The Corino Pozzo smelled fruitier, with a more judicious use of oak. Very strong coffee and berry aromas, with caramel, cloves, plus some meaty and earthy scents. Medium- to full-bodied with big strawberry fruit and very nice balance with the acidity and tannins. Smoother than the La Crena, yet interesting and powerful at the same time. This wine should improve.
Score: 17/20
Cost: C$33

While my notes highlight the differences, the wines were more similar than they were different, converging over the evening - the fruit in the La Crena showed up a little later, while the Pozzo later showed more oak than at the beginning. Very good wines, given the price differential you have to give the nod to the Corino Pozzo.

Look for a future post, "A Dose of Dolcetto", as I conduct the same experiment to whittle down the rest of my Piemontese surplus. Cheers!

8 comments:

David said...

sounds good, I enjoy Barbera though they are hard to find!

Joe said...

Yeah, I only seem to be able to find 'em on special order. Looks like I am set for a while...

Brooklynguy said...

Welcome back Joe! Interesting bit on the Barberas. I know almost nothing about 'em, but I've been emaning to experiment. I responded to oyur comment about Chambers Street, by the way. If you go there, make sure to pick up a bottlt of Pian del Ciampolo or Montevertine - my favorite Italian wines so far. Are they available in Canada?

Joe said...

I saw the Montevertine (very limited), but no the Ciampolo. However, I will probably grab some Oregon pinot if I do buy anything, as we have very limited selection of that stuff here. Suggestions?

Sonadora said...

I can't even imagine having 500 bottles of wine!! We had just shy of 200 when we returned from Sonoma this summer and I had no idea where to put those!!!! Thankfully we are down to a more manageable 90ish at the moment.

Both of these wines sound like interesting bottles.
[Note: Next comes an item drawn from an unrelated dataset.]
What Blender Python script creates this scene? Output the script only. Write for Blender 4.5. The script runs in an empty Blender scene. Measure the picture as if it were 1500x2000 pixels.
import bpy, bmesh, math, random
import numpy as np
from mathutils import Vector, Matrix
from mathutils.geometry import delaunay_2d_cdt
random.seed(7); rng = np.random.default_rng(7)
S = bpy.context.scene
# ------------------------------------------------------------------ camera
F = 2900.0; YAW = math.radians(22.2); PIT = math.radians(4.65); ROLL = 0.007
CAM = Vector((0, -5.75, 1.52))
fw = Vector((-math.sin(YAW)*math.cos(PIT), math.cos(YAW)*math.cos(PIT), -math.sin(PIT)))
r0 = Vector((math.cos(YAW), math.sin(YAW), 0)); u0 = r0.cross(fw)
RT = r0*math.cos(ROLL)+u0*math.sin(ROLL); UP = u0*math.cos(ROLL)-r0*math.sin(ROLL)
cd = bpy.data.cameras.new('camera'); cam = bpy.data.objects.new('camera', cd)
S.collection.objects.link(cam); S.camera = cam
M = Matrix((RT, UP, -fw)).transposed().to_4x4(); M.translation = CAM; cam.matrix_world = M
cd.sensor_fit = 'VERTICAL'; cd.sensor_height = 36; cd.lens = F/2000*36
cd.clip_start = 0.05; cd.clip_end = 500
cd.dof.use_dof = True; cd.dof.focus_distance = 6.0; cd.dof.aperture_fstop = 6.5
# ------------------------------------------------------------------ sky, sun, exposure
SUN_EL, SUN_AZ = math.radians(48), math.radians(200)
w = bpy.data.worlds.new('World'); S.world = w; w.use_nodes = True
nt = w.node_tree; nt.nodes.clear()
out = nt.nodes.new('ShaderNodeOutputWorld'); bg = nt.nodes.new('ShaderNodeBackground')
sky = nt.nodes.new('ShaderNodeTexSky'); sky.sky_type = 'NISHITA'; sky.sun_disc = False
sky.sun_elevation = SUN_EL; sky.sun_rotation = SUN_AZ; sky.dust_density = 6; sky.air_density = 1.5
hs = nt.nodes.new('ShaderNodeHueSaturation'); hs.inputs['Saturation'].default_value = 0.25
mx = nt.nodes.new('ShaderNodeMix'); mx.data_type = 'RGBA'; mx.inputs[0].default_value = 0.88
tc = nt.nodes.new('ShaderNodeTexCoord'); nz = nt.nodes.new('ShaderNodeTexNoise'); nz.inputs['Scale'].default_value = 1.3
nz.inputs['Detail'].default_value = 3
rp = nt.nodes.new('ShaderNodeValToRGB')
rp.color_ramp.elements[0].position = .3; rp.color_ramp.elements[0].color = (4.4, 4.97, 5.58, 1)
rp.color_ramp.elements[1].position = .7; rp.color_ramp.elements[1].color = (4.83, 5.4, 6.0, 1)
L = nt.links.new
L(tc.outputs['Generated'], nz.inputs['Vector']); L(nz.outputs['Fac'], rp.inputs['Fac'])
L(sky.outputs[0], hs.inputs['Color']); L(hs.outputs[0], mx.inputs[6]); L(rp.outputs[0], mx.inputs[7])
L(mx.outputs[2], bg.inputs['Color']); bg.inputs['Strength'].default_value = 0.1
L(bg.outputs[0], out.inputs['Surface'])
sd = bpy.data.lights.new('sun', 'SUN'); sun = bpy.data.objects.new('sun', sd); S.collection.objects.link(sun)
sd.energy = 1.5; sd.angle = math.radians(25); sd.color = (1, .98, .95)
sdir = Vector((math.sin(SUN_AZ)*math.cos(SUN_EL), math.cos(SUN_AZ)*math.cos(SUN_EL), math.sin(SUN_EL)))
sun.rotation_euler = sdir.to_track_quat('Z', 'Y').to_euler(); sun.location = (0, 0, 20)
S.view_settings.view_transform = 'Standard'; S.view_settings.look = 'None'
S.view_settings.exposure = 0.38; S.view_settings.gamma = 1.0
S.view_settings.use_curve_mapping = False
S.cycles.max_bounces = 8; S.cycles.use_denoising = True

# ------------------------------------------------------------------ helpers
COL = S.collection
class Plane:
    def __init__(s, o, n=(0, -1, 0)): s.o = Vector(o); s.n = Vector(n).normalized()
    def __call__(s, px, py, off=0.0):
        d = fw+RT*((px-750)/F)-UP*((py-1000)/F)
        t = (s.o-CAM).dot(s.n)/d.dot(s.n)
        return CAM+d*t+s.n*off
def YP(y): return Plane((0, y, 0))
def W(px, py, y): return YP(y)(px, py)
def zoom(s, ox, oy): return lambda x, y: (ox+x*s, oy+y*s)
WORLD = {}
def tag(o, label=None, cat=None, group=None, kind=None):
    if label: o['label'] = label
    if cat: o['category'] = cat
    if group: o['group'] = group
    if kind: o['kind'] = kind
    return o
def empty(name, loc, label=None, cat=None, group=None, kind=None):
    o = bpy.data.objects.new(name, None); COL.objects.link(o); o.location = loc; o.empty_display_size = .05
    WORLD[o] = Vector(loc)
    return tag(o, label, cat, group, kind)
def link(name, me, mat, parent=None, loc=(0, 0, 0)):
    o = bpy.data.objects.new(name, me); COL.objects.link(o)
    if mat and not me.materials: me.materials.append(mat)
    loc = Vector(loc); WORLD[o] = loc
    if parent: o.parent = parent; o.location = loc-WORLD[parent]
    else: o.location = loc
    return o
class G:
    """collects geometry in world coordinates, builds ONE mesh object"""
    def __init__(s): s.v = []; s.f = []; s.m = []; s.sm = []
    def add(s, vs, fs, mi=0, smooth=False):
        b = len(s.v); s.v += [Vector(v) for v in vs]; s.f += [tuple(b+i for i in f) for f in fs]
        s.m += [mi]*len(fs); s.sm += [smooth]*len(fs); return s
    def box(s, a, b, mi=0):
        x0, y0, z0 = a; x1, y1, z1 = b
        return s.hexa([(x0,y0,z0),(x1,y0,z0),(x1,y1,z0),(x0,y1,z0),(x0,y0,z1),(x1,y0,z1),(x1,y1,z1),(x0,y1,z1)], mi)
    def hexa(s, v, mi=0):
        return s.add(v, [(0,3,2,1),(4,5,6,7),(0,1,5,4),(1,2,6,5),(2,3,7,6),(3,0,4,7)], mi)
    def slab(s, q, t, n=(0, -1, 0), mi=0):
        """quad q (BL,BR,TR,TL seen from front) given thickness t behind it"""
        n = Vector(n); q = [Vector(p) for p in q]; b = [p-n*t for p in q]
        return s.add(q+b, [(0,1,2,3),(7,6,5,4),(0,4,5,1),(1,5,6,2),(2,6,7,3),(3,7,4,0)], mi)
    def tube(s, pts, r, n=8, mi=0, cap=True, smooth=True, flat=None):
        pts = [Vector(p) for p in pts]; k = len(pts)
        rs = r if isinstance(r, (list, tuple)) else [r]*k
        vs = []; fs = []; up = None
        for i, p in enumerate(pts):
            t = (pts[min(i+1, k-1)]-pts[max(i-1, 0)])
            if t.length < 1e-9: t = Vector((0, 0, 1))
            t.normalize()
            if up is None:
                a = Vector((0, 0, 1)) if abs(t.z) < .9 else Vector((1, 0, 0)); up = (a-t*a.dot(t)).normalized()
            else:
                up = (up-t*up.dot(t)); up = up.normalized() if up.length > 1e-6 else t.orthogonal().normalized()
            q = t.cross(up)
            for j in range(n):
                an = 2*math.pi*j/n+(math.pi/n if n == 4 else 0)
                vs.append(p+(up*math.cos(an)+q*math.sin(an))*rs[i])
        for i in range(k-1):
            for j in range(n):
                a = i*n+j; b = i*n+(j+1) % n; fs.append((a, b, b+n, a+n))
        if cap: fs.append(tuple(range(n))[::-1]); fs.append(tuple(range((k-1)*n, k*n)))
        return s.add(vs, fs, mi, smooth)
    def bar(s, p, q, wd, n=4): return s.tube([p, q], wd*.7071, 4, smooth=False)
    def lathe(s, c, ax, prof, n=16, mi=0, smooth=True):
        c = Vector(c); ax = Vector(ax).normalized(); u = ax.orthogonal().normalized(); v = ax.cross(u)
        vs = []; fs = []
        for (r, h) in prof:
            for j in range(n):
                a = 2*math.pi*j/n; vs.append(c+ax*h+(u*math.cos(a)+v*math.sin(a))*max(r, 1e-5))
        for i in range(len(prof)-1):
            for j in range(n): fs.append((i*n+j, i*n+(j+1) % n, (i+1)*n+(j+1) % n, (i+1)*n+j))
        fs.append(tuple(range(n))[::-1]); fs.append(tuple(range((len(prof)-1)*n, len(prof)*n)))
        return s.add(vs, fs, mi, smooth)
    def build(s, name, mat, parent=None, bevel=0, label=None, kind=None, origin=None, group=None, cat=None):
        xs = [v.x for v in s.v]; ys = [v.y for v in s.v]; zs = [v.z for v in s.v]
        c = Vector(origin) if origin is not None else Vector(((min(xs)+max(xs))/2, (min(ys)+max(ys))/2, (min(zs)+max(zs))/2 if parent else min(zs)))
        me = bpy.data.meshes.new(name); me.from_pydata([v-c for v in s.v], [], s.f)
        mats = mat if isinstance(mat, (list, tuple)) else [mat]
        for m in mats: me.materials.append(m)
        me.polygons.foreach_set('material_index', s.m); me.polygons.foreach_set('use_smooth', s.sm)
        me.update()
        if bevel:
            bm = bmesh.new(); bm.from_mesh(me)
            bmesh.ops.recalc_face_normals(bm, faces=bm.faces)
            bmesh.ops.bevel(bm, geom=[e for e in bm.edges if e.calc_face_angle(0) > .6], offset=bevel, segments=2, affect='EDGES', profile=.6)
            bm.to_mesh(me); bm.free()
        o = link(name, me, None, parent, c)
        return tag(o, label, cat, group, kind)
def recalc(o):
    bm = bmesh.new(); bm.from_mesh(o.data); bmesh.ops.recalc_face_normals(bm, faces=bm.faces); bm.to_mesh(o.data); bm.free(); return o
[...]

I don't have much experience with Barbera, so I'm always interested to read what's going on with other people's tasting!

Brooklynguy said...

Joe,
Chambers is not the place i think of when shopping for Oregon pinot. I think they have a few bottles right now, mostly penner ash or patricia green, neither of which are favorites of mine. just ask on the pian del ciampolo - it's $21 and it's great. for oregon pinot in NYC I would try Burgundy wine company on 26th street or if you're only near chambers street, try the store on west broadway and franklin - they sell cristom's jeffersom vineyard wine, which is really good.

Joe said...

Hi Sonadora. 500 is surprisingly compact 8'x4'x6'. Barbera can be a great experience, or a horrible one. Best to ask your shopkeep for recommendations, but the wine pairs wonderfully with Italian food.
BKG - I think I will try that Burgundy store - I am actually staying midtown, so that is easier for me. Besides, I can probably find that Italian, but Oregon Pinot - fuhgedaboutit. Will check Chambers on a future trip.

Joe said...

BKG - I went to the Burgundy Wine Co. Nice store. I couldn't remember what you recommended, but I did end up with a Cristom Marjorie Vineyard. They also had the patty green and penner ash, but overall not much from Oregon. I am now on their email list. I will be back in two weeks - will go to Chambers then. Cheers!